Actually, the person, at present, if I write a sequel to that book, who would be featured would be Tom Morton again, who is the narrator of The Children Bob Moses Led, one of the two, along with Moses. He is mentioned very briefly in Devil Dancer, but you don’t realize it. There’s a picture of a guy looking into a used-bookstore window with long hair and an Indian headband and wearing a T-shirt that says "Minor Kentucky Poet," and later we learn that that’s Tom Morton, who now teaches at Transylvania. At the end of the Moses book there’s a reference that Tom Morton is now teaching at Transylvania. The afterward is written in 1972, which is when Devil Dancer picks up. I had planned, in the grand scheme of things, to come back to Tom Morton and situate him in Lexington in the 1970s around the most famous unsolved murder case in Lexington. It’s called the Betty Gail Brown Case.

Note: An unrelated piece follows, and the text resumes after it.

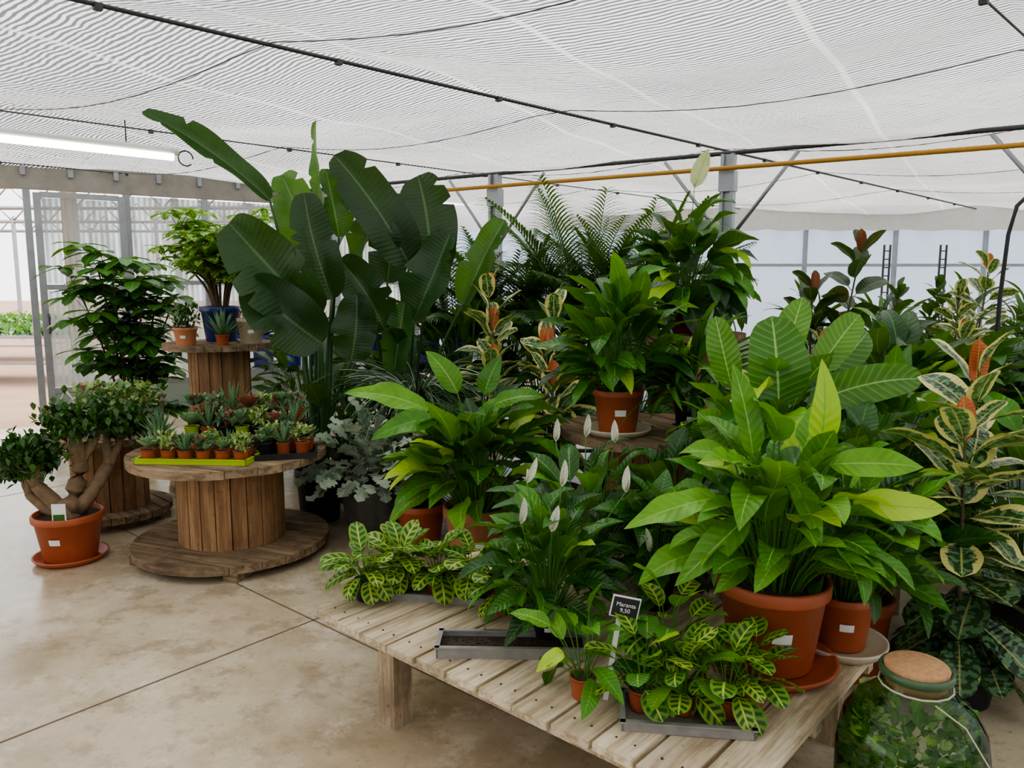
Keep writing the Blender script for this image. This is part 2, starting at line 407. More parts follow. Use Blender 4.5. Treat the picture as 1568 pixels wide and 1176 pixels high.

The most famous drug case related to Lexington involved a guy named Drew Thorton, who parachuted to his death in Knoxville trying to smuggle cocaine in from the Caribbean. He was part of the horse-farm world. If I revisit Lexington, it’s going to be to do variations on those true-crime stories and get Tom Morton in the middle of it somehow. I think he’s going to be a college professor at Transy who falls in love with the Betty Gail Brown character, who is then strangled, and he’s blamed for it. He won’t be guilty of it, but the evidence will point toward him, so he’ll be caught in that kind of dilemma. At the same time, there will be this drug scene going on in the horse-farm world. The Betty Gail Brown character will be the daughter of a horse farmer, and so the horse farm again will play in with the sleazy underworld, and at the same time the world of Transy will get into it. Obviously that stuff is still swirling, but the ingredients will come out of that.